WHAT IS EXPECTED
Repeat the listing in full, preserving every character.

DATA BLOCK
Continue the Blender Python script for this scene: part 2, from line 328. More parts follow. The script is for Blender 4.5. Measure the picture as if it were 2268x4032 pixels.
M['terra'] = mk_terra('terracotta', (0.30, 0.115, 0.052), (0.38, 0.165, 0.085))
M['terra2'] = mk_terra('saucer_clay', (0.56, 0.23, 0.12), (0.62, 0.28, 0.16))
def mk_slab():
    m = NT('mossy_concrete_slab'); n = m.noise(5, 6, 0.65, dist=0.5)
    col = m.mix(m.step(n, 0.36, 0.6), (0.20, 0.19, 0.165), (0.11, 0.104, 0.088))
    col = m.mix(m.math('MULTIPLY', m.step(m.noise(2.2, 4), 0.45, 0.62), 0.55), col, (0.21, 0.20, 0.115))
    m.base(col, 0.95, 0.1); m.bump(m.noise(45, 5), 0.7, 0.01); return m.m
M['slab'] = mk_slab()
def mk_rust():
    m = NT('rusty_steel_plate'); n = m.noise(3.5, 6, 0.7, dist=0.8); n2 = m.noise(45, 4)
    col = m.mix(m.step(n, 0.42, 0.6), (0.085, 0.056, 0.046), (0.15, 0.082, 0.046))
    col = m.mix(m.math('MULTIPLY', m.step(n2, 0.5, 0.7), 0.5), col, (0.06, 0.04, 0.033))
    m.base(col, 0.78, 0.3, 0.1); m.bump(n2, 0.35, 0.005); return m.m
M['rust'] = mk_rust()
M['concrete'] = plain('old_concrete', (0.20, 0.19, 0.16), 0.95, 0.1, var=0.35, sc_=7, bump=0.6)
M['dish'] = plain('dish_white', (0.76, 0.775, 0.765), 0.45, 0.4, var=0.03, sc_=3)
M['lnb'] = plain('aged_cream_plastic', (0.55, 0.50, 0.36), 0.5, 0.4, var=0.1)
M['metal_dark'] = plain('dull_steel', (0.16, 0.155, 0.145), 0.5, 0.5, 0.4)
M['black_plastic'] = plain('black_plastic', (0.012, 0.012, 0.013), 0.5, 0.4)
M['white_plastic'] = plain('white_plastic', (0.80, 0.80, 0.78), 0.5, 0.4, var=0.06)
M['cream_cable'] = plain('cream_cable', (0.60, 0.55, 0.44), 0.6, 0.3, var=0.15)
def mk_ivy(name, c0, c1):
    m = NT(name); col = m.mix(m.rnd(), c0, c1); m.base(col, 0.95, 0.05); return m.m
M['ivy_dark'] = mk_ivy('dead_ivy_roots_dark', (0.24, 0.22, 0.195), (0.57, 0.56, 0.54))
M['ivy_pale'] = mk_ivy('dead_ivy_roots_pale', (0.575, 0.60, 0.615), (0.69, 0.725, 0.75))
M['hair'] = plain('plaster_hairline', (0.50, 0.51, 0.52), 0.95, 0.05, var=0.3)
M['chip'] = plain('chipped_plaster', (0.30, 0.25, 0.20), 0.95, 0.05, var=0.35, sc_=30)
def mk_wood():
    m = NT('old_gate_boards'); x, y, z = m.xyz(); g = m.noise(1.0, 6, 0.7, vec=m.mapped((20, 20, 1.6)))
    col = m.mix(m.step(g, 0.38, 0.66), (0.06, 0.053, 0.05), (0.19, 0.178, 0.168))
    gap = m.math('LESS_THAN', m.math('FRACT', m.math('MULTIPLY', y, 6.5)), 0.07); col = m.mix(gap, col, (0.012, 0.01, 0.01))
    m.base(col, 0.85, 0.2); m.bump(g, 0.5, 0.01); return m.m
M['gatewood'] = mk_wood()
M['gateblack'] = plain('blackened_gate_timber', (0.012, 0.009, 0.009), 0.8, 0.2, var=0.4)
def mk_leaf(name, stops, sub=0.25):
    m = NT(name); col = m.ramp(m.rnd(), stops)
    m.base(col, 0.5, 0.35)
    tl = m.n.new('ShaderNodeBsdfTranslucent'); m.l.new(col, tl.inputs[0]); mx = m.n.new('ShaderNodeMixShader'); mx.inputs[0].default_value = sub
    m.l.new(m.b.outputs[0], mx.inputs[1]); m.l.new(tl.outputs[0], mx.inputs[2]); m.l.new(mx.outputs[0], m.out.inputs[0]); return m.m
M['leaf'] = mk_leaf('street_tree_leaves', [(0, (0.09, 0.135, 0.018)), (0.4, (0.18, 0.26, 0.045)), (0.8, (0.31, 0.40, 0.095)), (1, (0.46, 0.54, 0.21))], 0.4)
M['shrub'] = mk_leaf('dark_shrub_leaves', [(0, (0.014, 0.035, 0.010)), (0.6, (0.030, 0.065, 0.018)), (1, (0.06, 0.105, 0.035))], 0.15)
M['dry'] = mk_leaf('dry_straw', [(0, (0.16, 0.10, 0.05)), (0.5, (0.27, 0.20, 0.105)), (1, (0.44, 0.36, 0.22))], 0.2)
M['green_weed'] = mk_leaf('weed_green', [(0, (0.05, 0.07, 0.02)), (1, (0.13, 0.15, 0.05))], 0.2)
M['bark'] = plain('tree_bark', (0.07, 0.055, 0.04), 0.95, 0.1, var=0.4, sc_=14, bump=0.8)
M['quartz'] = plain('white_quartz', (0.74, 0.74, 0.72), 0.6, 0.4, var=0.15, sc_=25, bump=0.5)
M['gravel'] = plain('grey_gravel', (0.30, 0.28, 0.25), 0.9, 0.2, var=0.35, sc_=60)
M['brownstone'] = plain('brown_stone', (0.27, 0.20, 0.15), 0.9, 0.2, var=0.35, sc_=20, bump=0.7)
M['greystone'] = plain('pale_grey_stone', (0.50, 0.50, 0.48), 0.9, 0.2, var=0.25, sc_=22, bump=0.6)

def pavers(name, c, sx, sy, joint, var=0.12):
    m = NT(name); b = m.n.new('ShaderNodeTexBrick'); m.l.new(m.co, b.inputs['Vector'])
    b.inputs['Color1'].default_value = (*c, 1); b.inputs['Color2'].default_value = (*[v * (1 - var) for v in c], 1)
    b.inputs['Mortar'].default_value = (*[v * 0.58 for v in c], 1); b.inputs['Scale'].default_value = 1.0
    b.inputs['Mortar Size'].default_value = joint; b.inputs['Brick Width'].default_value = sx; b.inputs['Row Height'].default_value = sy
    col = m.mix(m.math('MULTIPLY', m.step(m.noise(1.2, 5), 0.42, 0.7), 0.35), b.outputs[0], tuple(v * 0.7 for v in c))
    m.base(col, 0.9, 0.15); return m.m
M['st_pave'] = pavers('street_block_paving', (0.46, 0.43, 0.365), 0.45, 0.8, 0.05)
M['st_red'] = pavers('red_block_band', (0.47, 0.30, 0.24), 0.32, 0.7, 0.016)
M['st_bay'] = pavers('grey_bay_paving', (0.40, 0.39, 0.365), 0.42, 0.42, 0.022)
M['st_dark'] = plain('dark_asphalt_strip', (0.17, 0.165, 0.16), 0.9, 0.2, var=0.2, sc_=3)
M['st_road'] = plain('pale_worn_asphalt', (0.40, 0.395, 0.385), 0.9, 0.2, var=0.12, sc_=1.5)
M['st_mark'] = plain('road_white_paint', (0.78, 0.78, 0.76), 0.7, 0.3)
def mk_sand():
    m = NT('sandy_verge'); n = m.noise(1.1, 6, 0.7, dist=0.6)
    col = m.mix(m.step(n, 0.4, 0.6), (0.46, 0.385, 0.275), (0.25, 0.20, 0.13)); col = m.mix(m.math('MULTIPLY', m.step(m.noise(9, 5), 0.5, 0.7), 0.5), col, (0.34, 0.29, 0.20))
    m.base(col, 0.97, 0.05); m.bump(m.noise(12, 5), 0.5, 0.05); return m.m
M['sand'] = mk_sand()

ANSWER
Continue the Blender Python script for this scene: part 2, from line 328. More parts follow. The script is for Blender 4.5. Measure the picture as if it were 2268x4032 pixels.
M['terra'] = mk_terra('terracotta', (0.30, 0.115, 0.052), (0.38, 0.165, 0.085))
M['terra2'] = mk_terra('saucer_clay', (0.56, 0.23, 0.12), (0.62, 0.28, 0.16))
def mk_slab():
    m = NT('mossy_concrete_slab'); n = m.noise(5, 6, 0.65, dist=0.5)
    col = m.mix(m.step(n, 0.36, 0.6), (0.20, 0.19, 0.165), (0.11, 0.104, 0.088))
    col = m.mix(m.math('MULTIPLY', m.step(m.noise(2.2, 4), 0.45, 0.62), 0.55), col, (0.21, 0.20, 0.115))
    m.base(col, 0.95, 0.1); m.bump(m.noise(45, 5), 0.7, 0.01); return m.m
M['slab'] = mk_slab()
def mk_rust():
    m = NT('rusty_steel_plate'); n = m.noise(3.5, 6, 0.7, dist=0.8); n2 = m.noise(45, 4)
    col = m.mix(m.step(n, 0.42, 0.6), (0.085, 0.056, 0.046), (0.15, 0.082, 0.046))
    col = m.mix(m.math('MULTIPLY', m.step(n2, 0.5, 0.7), 0.5), col, (0.06, 0.04, 0.033))
    m.base(col, 0.78, 0.3, 0.1); m.bump(n2, 0.35, 0.005); return m.m
M['rust'] = mk_rust()
M['concrete'] = plain('old_concrete', (0.20, 0.19, 0.16), 0.95, 0.1, var=0.35, sc_=7, bump=0.6)
M['dish'] = plain('dish_white', (0.76, 0.775, 0.765), 0.45, 0.4, var=0.03, sc_=3)
M['lnb'] = plain('aged_cream_plastic', (0.55, 0.50, 0.36), 0.5, 0.4, var=0.1)
M['metal_dark'] = plain('dull_steel', (0.16, 0.155, 0.145), 0.5, 0.5, 0.4)
M['black_plastic'] = plain('black_plastic', (0.012, 0.012, 0.013), 0.5, 0.4)
M['white_plastic'] = plain('white_plastic', (0.80, 0.80, 0.78), 0.5, 0.4, var=0.06)
M['cream_cable'] = plain('cream_cable', (0.60, 0.55, 0.44), 0.6, 0.3, var=0.15)
def mk_ivy(name, c0, c1):
    m = NT(name); col = m.mix(m.rnd(), c0, c1); m.base(col, 0.95, 0.05); return m.m
M['ivy_dark'] = mk_ivy('dead_ivy_roots_dark', (0.24, 0.22, 0.195), (0.57, 0.56, 0.54))
M['ivy_pale'] = mk_ivy('dead_ivy_roots_pale', (0.575, 0.60, 0.615), (0.69, 0.725, 0.75))
M['hair'] = plain('plaster_hairline', (0.50, 0.51, 0.52), 0.95, 0.05, var=0.3)
M['chip'] = plain('chipped_plaster', (0.30, 0.25, 0.20), 0.95, 0.05, var=0.35, sc_=30)
def mk_wood():
    m = NT('old_gate_boards'); x, y, z = m.xyz(); g = m.noise(1.0, 6, 0.7, vec=m.mapped((20, 20, 1.6)))
    col = m.mix(m.step(g, 0.38, 0.66), (0.06, 0.053, 0.05), (0.19, 0.178, 0.168))
    gap = m.math('LESS_THAN', m.math('FRACT', m.math('MULTIPLY', y, 6.5)), 0.07); col = m.mix(gap, col, (0.012, 0.01, 0.01))
    m.base(col, 0.85, 0.2); m.bump(g, 0.5, 0.01); return m.m
M['gatewood'] = mk_wood()
M['gateblack'] = plain('blackened_gate_timber', (0.012, 0.009, 0.009), 0.8, 0.2, var=0.4)
def mk_leaf(name, stops, sub=0.25):
    m = NT(name); col = m.ramp(m.rnd(), stops)
    m.base(col, 0.5, 0.35)
    tl = m.n.new('ShaderNodeBsdfTranslucent'); m.l.new(col, tl.inputs[0]); mx = m.n.new('ShaderNodeMixShader'); mx.inputs[0].default_value = sub
    m.l.new(m.b.outputs[0], mx.inputs[1]); m.l.new(tl.outputs[0], mx.inputs[2]); m.l.new(mx.outputs[0], m.out.inputs[0]); return m.m
M['leaf'] = mk_leaf('street_tree_leaves', [(0, (0.09, 0.135, 0.018)), (0.4, (0.18, 0.26, 0.045)), (0.8, (0.31, 0.40, 0.095)), (1, (0.46, 0.54, 0.21))], 0.4)
M['shrub'] = mk_leaf('dark_shrub_leaves', [(0, (0.014, 0.035, 0.010)), (0.6, (0.030, 0.065, 0.018)), (1, (0.06, 0.105, 0.035))], 0.15)
M['dry'] = mk_leaf('dry_straw', [(0, (0.16, 0.10, 0.05)), (0.5, (0.27, 0.20, 0.105)), (1, (0.44, 0.36, 0.22))], 0.2)
M['green_weed'] = mk_leaf('weed_green', [(0, (0.05, 0.07, 0.02)), (1, (0.13, 0.15, 0.05))], 0.2)
M['bark'] = plain('tree_bark', (0.07, 0.055, 0.04), 0.95, 0.1, var=0.4, sc_=14, bump=0.8)
M['quartz'] = plain('white_quartz', (0.74, 0.74, 0.72), 0.6, 0.4, var=0.15, sc_=25, bump=0.5)
M['gravel'] = plain('grey_gravel', (0.30, 0.28, 0.25), 0.9, 0.2, var=0.35, sc_=60)
M['brownstone'] = plain('brown_stone', (0.27, 0.20, 0.15), 0.9, 0.2, var=0.35, sc_=20, bump=0.7)
M['greystone'] = plain('pale_grey_stone', (0.50, 0.50, 0.48), 0.9, 0.2, var=0.25, sc_=22, bump=0.6)

def pavers(name, c, sx, sy, joint, var=0.12):
    m = NT(name); b = m.n.new('ShaderNodeTexBrick'); m.l.new(m.co, b.inputs['Vector'])
    b.inputs['Color1'].default_value = (*c, 1); b.inputs['Color2'].default_value = (*[v * (1 - var) for v in c], 1)
    b.inputs['Mortar'].default_value = (*[v * 0.58 for v in c], 1); b.inputs['Scale'].default_value = 1.0
    b.inputs['Mortar Size'].default_value = joint; b.inputs['Brick Width'].default_value = sx; b.inputs['Row Height'].default_value = sy
    col = m.mix(m.math('MULTIPLY', m.step(m.noise(1.2, 5), 0.42, 0.7), 0.35), b.outputs[0], tuple(v * 0.7 for v in c))
    m.base(col, 0.9, 0.15); return m.m
M['st_pave'] = pavers('street_block_paving', (0.46, 0.43, 0.365), 0.45, 0.8, 0.05)
M['st_red'] = pavers('red_block_band', (0.47, 0.30, 0.24), 0.32, 0.7, 0.016)
M['st_bay'] = pavers('grey_bay_paving', (0.40, 0.39, 0.365), 0.42, 0.42, 0.022)
M['st_dark'] = plain('dark_asphalt_strip', (0.17, 0.165, 0.16), 0.9, 0.2, var=0.2, sc_=3)
M['st_road'] = plain('pale_worn_asphalt', (0.40, 0.395, 0.385), 0.9, 0.2, var=0.12, sc_=1.5)
M['st_mark'] = plain('road_white_paint', (0.78, 0.78, 0.76), 0.7, 0.3)
def mk_sand():
    m = NT('sandy_verge'); n = m.noise(1.1, 6, 0.7, dist=0.6)
    col = m.mix(m.step(n, 0.4, 0.6), (0.46, 0.385, 0.275), (0.25, 0.20, 0.13)); col = m.mix(m.math('MULTIPLY', m.step(m.noise(9, 5), 0.5, 0.7), 0.5), col, (0.34, 0.29, 0.20))
    m.base(col, 0.97, 0.05); m.bump(m.noise(12, 5), 0.5, 0.05); return m.m
M['sand'] = mk_sand()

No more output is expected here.